So, for a long time I have suspected the big bang not to have happened. I have many reasons for this but of course the one that really stands out is a universe appearing from nothing out of no where.
I believe the universe to be infinite and whilst Hubble and his red-shift theories suggest an explosion, I have my doubts as that actually having happened.
So what aroused my suspicions. The first was a fairly incoherent TED talk by a hippy wearing no shoes and much of what he said was stupid. But he said one thing that made me check ... the speed of light is not constant.
I mean, I had to check. its c, right? Its a constant. 299,792,457m/s
Now, further investigation says other eminent scientists have had the same suspicion.
https://en.wikipedia.org/wiki/Variable_speed_of_lightand
http://www.newscientist.com/article/dn6092-speed-of-light-may-have-changed-recently.html#.VIX133lybcsIt seems the speed of light has been gradually slowing down.
Recorded measurements show it slowed quite a bit between 1928 and 1945 and then recovered before gradually declining again.
http://www.magicdave.com/ron/Does%20the%20Speed%20of%20Light%20Slow%20Down%20Over%20Time.html(Yes the factor of error is outside of explanation for a constant).
Now back to the hippy. He suggested there are no laws of the universe. Merely habits. The universe tended towards habits but did not have fixed rules. Big G is another constant but does that move? In fact how can any of these things be constant?
Scientists have used the dogma of the speed of light being a constant for so long now, I suspect its ruining future discovery. In 1976 they fixed the metre to the speed of light ... and since then the speed of light has become fixed ... because the bloody metre changes instead. It has stopped our ability to measure light's speed. And of course we have m/s. And time isn't fixed either. That changes with relativity and gravity and all kinds of things.
So, Thork's hypothesis.
First, I think the speed of light is slowing down, because time is speeding up and a photon has to travel further in the same space of time to remain constant. It would make sense to me that time is a function of the size of the universe and as the universe expands, time alters itself. Its already sensitive to gravity and relativity. As the universe gets bigger time has to alter. For a start, the universe becomes less dense. And this helps bend all the other constants too.
Now if I extrapolate back time slows and slows and slows until it is at zero. ergo the universe never did bang, it has always been there. The further you go back, the longer you have to wait to go back more. The age of the universe is infinite. And going forward if you could go a trillion years into the future time would be so fast that you'd have to say linearly the universe was only a second old. Further forward, the universe came and went in the blink of an eye. All things are relative so it must not be treated linearly ... the universe must have always been. And it didn't take 380,000 years for the first stars. That's linear time. It likely took longer than all the time since.

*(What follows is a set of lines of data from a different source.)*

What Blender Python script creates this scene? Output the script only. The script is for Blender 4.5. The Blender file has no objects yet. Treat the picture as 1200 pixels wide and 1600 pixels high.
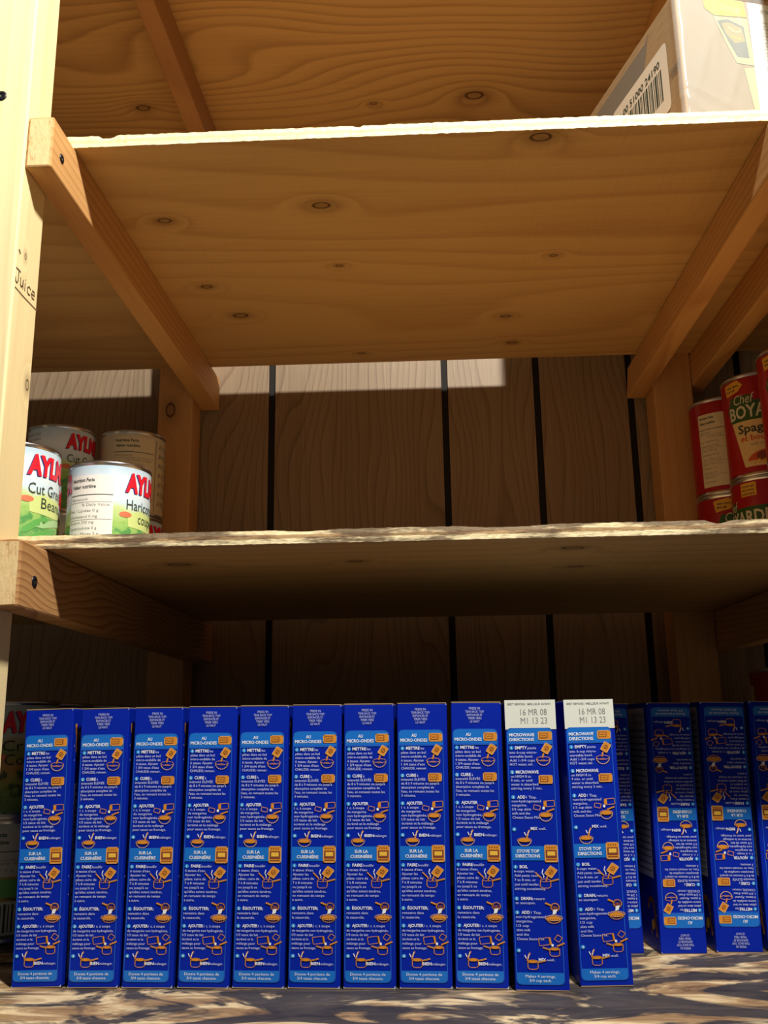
import bpy, bmesh, math, random
from mathutils import Vector, Matrix
PI = math.pi
random.seed(7)
S = bpy.context.scene
COL = S.collection

# ---------------------------------------------------------------- camera
CAM = Vector((0, 0, 0.16726))
rr = Vector((0.99898, 0.0427166, -0.0146218)); uu = Vector((0.0240044, -0.228209, 0.973316)); ff = Vector((-0.03824, 0.972675, 0.2290015))
cd = bpy.data.cameras.new('camera'); cam = bpy.data.objects.new('camera', cd); COL.objects.link(cam)
m = Matrix((rr, uu, -ff)).transposed().to_4x4(); m.translation = CAM
cam.matrix_world = m
cd.sensor_fit = 'VERTICAL'; cd.sensor_height = 24; cd.sensor_width = 18; cd.lens = 1441.34 * 24 / 1600
cd.clip_start = 0.01
S.camera = cam

# ---------------------------------------------------------------- world, lamp, exposure
w = bpy.data.worlds.new('room_air'); S.world = w; w.use_nodes = True
bg = w.node_tree.nodes['Background']; bg.inputs[0].default_value = (1.0, 0.92, 0.80, 1); bg.inputs[1].default_value = 0.06
ld = bpy.data.lights.new('ceiling_bulb', 'POINT'); ld.energy = 92; ld.color = (1.0, 0.95, 0.84); ld.shadow_soft_size = 0.045
lo = bpy.data.objects.new('ceiling_bulb', ld); lo.location = (0.24, 0.03, 1.17); COL.objects.link(lo)
S.view_settings.view_transform = 'Standard'; S.view_settings.look = 'None'; S.view_settings.gamma = 1
S.view_settings.use_curve_mapping = False; S.view_settings.exposure = 0.0

# ---------------------------------------------------------------- materials
def sock(n, *names):
    for k in names:
        if k in n.inputs: return n.inputs[k]
def plain(name, col, rough=.5, metal=0.0, spec=.4):
    mt = bpy.data.materials.new(name); mt.use_nodes = True
    b = mt.node_tree.nodes['Principled BSDF']
    b.inputs['Base Color'].default_value = (*col, 1); b.inputs['Roughness'].default_value = rough; b.inputs['Metallic'].default_value = metal
    s = sock(b, 'Specular IOR Level', 'Specular')
    if s: s.default_value = spec
    return mt
class NT:
    def __init__(s, mt): s.t = mt.node_tree; s.b = s.t.nodes['Principled BSDF']
    def n(s, typ, **kw):
        nd = s.t.nodes.new(typ)
        for k, v in kw.items(): setattr(nd, k, v)
        return nd
    def l(s, a, b): s.t.links.new(a, b)
    def put(s, i, v):
        if hasattr(v, 'node'): s.l(v, i)
        else: i.default_value = v
    def math(s, op, a, b=0.0, c=None, clamp=False):
        nd = s.n('ShaderNodeMath', operation=op); nd.use_clamp = clamp
        s.put(nd.inputs[0], a); s.put(nd.inputs[1], b)
        if c is not None: s.put(nd.inputs[2], c)
        return nd.outputs[0]
    def coords(s, scale=(1, 1, 1), loc=(0, 0, 0), rot=(0, 0, 0)):
        tc = s.n('ShaderNodeTexCoord'); mp = s.n('ShaderNodeMapping')
        mp.inputs['Scale'].default_value = scale; mp.inputs['Location'].default_value = loc; mp.inputs['Rotation'].default_value = rot
        s.l(tc.outputs['Object'], mp.inputs[0]); return mp.outputs[0]
    def noise(s, vec, scale=1.0, detail=2.0, rough=.5, dist=0.0):
        nd = s.n('ShaderNodeTexNoise'); s.l(vec, nd.inputs['Vector'])
        nd.inputs['Scale'].default_value = scale; nd.inputs['Detail'].default_value = detail; nd.inputs['Roughness'].default_value = rough; nd.inputs['Distortion'].default_value = dist
        return nd.outputs[0]
    def mix(s, f, a, b, mode='MIX'):
        nd = s.n('ShaderNodeMix', data_type='RGBA', blend_type=mode)
        s.put(nd.inputs[0], f)
        for i, v in ((6, a), (7, b)):
            if hasattr(v, 'node'): s.l(v, nd.inputs[i])
            else: nd.inputs[i].default_value = (*v, 1)
        return nd.outputs[2]
    def ramp(s, v, stops):
        nd = s.n('ShaderNodeValToRGB'); s.l(v, nd.inputs[0]); e = nd.color_ramp.elements
        while len(e) < len(stops): e.new(.5)
        for k, (p, c) in enumerate(stops):
            e[k].position = p; e[k].color = (*c, 1) if not isinstance(c, (int, float)) else (c, c, c, 1)
        return nd.outputs[0]
    def bump(s, h, strength=.2, dist=.001):
        nd = s.n('ShaderNodeBump'); nd.inputs['Strength'].default_value = strength; nd.inputs['Distance'].default_value = dist
        s.l(h, nd.inputs['Height']); s.l(nd.outputs[0], s.b.inputs['Normal'])

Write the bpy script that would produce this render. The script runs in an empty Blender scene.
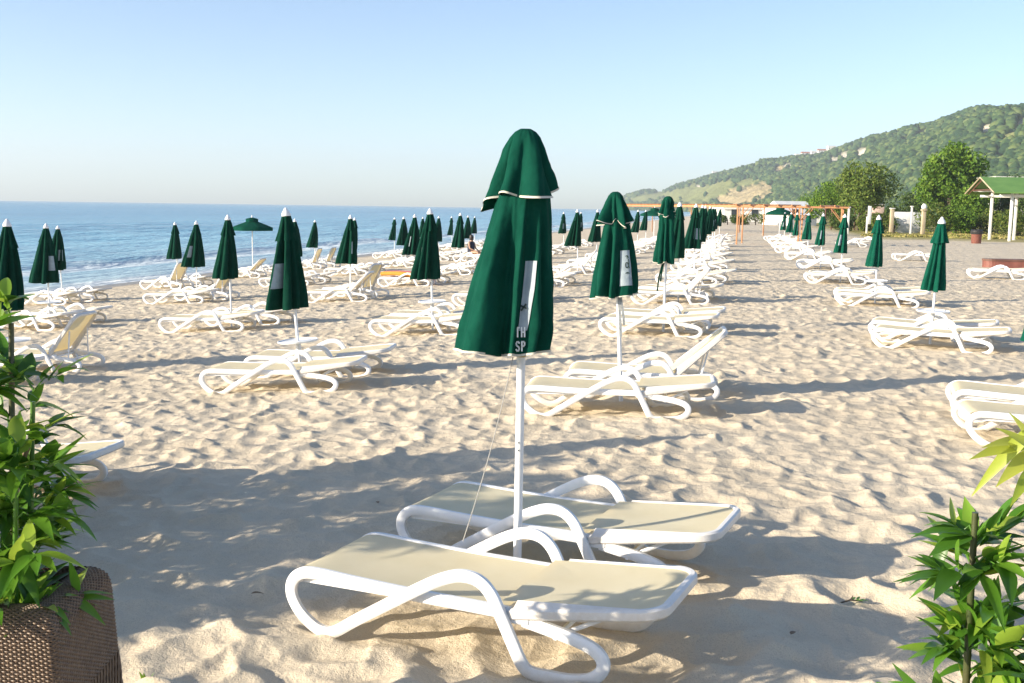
import bpy, math, random
import numpy as np
from math import sin, cos, pi, radians, sqrt, atan, exp

rnd = random.Random(7)
rs = np.random.RandomState(11)
SC = bpy.context.scene
COL = SC.collection

# ------------------------------------------------------------------ camera
F = 1050.0
CAMH = 2.0
YAW = atan((733 - 512) / (F * 1.005))
PIT = atan(134.2 / F)
ROLL = radians(0.82)
CY, SY = cos(YAW), sin(YAW)

def cam2w(x, d):                       # metres right of / in front of the camera -> world x, y
    return x * CY - d * SY, x * SY + d * CY

def _ray(px, py):
    a, b = (px - 512) / F, -(py - 341.5) / F
    x = a * cos(ROLL) - b * sin(ROLL); y = a * sin(ROLL) + b * cos(ROLL); z = -1.0
    f = pi / 2 - PIT
    y, z = y * cos(f) - z * sin(f), y * sin(f) + z * cos(f)
    return x * CY - y * SY, x * SY + y * CY, z

def zt(X):                             # the beach profile: level, then falling to the sea
    X = X + 1.2
    return max(0.0245 * (X - sqrt(X * X + 1.0)), -2.6)

def ground(px, py):
    dx, dy, dz = _ray(px, py)
    k = 0.5
    while k < 3000:
        if CAMH + dz * k <= zt(dx * k): break
        k *= 1.002
    return dx * k, dy * k, zt(dx * k)

def at(px, py, d):                     # the point seen at a pixel, d metres in front of the camera
    dx, dy, dz = _ray(px, py)
    k = d / (-dx * SY + dy * CY)
    return dx * k, dy * k, CAMH + dz * k

def pix(p):
    x = p[0] * CY + p[1] * SY; d = -p[0] * SY + p[1] * CY
    return 512 + F * x / max(d, .01), d

# ------------------------------------------------------------------ helpers
def mesh_np(name, V, Fc, mat=None, parent=None, smooth=True, mats=None, mi=None):
    me = bpy.data.meshes.new(name)
    V = np.asarray(V, dtype=np.float32)
    if isinstance(Fc, np.ndarray):
        n, k = Fc.shape
        me.vertices.add(len(V)); me.vertices.foreach_set('co', V.ravel())
        me.loops.add(n * k); me.loops.foreach_set('vertex_index', Fc.astype(np.int32).ravel())
        me.polygons.add(n)
        me.polygons.foreach_set('loop_start', np.arange(0, n * k, k, dtype=np.int32))
        me.update(calc_edges=True); me.validate()
    else:
        me.from_pydata([tuple(map(float, v)) for v in V], [], Fc)
    me.polygons.foreach_set('use_smooth', [bool(smooth)] * len(me.polygons))
    if mat: me.materials.append(mat)
    if mats:
        for m in mats: me.materials.append(m)
        me.polygons.foreach_set('material_index', mi)
    me.update()
    o = bpy.data.objects.new(name, me)
    COL.objects.link(o)
    if parent: o.parent = parent
    return o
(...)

Dark energy cannot be explained at the moment. But what if that is the propagation of this information at light speed through the universe. A kind of communicative friction changing the numbers and causing the effects we observe? All down to expansion stretching the universe's parameters. And that physics at the centre of the universe is different to the edges? That time is slower near the centre than the edges as it takes so long to communicate those new parameters back to the centre being as they can only do this at light speed. So measuring Doppler shift etc to gauge the universe is pointless and you can't know how much time and light speed varies between two points.
In short, I stumbled across an interesting fact ... light speed changes and I wondered how that might change things. What are your thoughts?